E1:  Contract the quadratic array to a point. Set y = 0 and shift the point along the real axis in positive direction. You will recognize the logarithmic shrinking in the u-plane. The different speed of movement of the points in the two planes mirrors the real function xu = ln xz.

E2: Shift the point carefully towards x = 0 and beyond. Choose small deviations from 0 in the number field. Analyze the observations.

E3: Initialize. The array has size 2 and starts at the origin. Shift it along the real axis and observe the shrinking along both axes. Use the play button for the shift. Interpret your observation by the formulas for real and imaginary part.

E4: Initialize and move the array with the y slider parallel to the imaginary axis. What do you see? To get larger values of y, input numbers into the y number field. Adjust the scale in the planes.

E5: Initialize and move the array in the negative x direction. Remember that the array may now contain real values below and beyond 0. You had better divide the experiments into three classes: x > 1, x < -1, -1 < x < 1 . Move the array swiftly along the x axis. Do that for different y edge positions and for different array sizes.

E6: Activate the option visible. You will see the green mapping curve for x = 1 and the yellow mapping curve for y = 1. Shift the array swiftly in x and y direction and analyze your observations.

E7: Initialize, contract the quadratic array to a point and study the mapping of the circular array. Why do you see a straight line as mapping of the circle. Change the circle diameter and analyze your observations.
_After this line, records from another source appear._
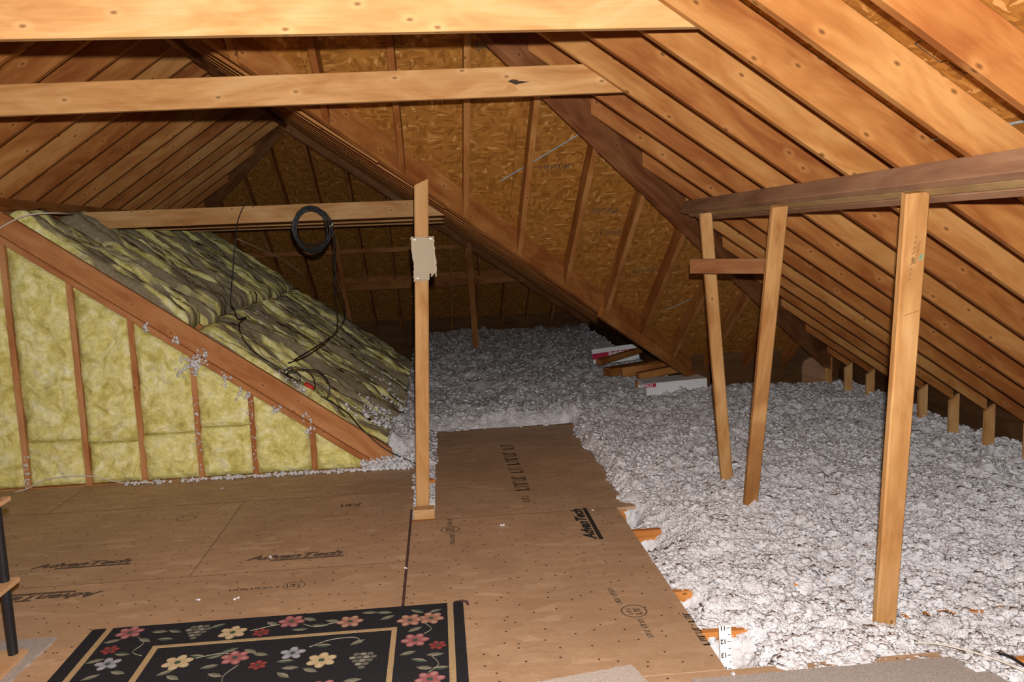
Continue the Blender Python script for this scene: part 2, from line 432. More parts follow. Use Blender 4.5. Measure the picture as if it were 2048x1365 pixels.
sheathe([(XB, XB + VAL), (XEB + .1, XEB + .1 + VAL), (XEB + .1, YK + XEB + .1 - XB), (XB, YK)], lambda x, y: zB(x), 1, .4)
sheathe([(XB, YK), (XEB + .1, YK + XEB + .1 - XB), (XEL - .1, YK + XB - XEL + .1)], lambda x, y: zK(y), 0, .2)
# joint strips that show blue-grey between the sheets
def strip(P, Q, n, w=.010, th=.004):
    return board('joint_strip', P, Q, n, w, th, M_SEAM, ceiling)
strip((1.802, 1.7, zR(1.802) + HV - .004), (1.802, 2.90, zR(1.802) + HV - .004), upR)
strip((.453, 5.703, zH(5.703) + HV - .004), (.961, 5.318, zH(5.318) + HV - .004), upY)
strip((2.03, 7.29, zH(7.29) + HV - .004), (2.34, 7.055, zH(7.055) + HV - .004), upY)
strip((2.95, 7.09, zH(7.09) + HV - .006), (3.25, 7.37, zH(7.37) + HV - .006), upY, w=.016)

# walls under the eaves: a knee-high board along each run
def eave(name, A, B, h=.42):
    return tag(board(name, A, B, (0, 0, 1), .03, h, M_EAVE, None), kind='structure')
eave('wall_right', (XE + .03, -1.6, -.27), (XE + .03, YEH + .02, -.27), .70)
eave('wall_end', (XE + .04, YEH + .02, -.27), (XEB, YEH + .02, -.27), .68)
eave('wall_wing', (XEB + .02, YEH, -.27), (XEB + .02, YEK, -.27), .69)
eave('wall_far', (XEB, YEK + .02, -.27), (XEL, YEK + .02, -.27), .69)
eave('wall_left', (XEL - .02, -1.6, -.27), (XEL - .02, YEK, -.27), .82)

# ------------------------------------------------------------------ floor: joists, subfloor sheets and their stamps
floor = tag(empty('floor'), kind='structure')
for k in range(-4, 27):
    y = 3.205 + .4064 * k
    if y > 13.2: break
    board('joist', (-5.3 if y < 5.9 else -.34, y, -.255), (XE - .1 if y < 8 else XEB - .05, y, -.255), (0, 0, 1), .038, .235 if y < 7 else .20, M_JOIST, floor)
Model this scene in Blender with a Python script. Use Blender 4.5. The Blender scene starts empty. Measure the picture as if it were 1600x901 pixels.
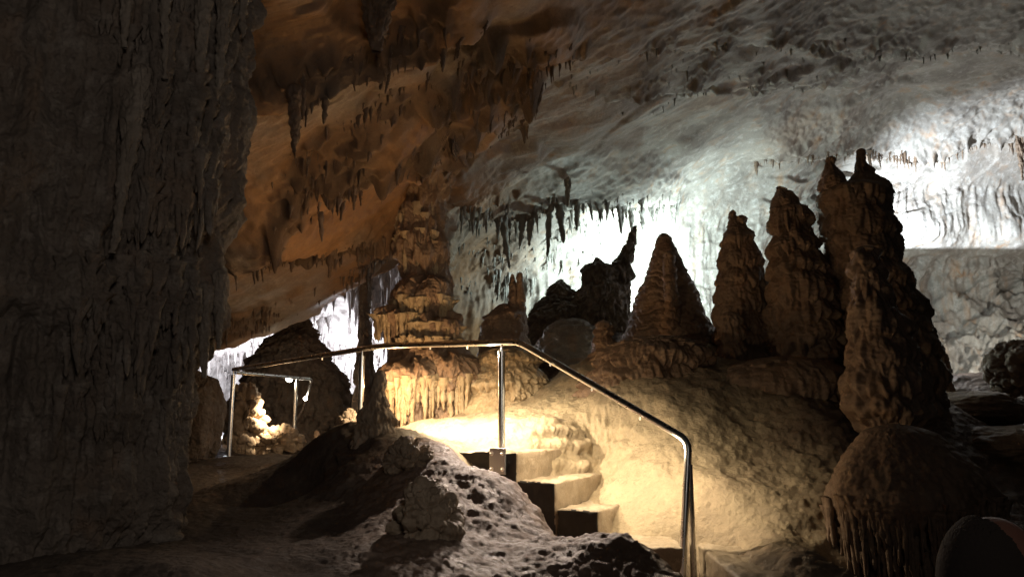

E8: Shift the circle by drawing its center point. Use different diameters. Consider that the array may contain points with different mapping characteristics.

E9: Try to derive analytically why the mapped strip has finite extension in the y direction, and calculate the formula for the limiting curves, which you see when the check box visible is activated.

E7: Initialize and set k = 1, -1, 2... What changes? (Use proper scale in the u-plane). Where lies the deeper cause of the periodicity?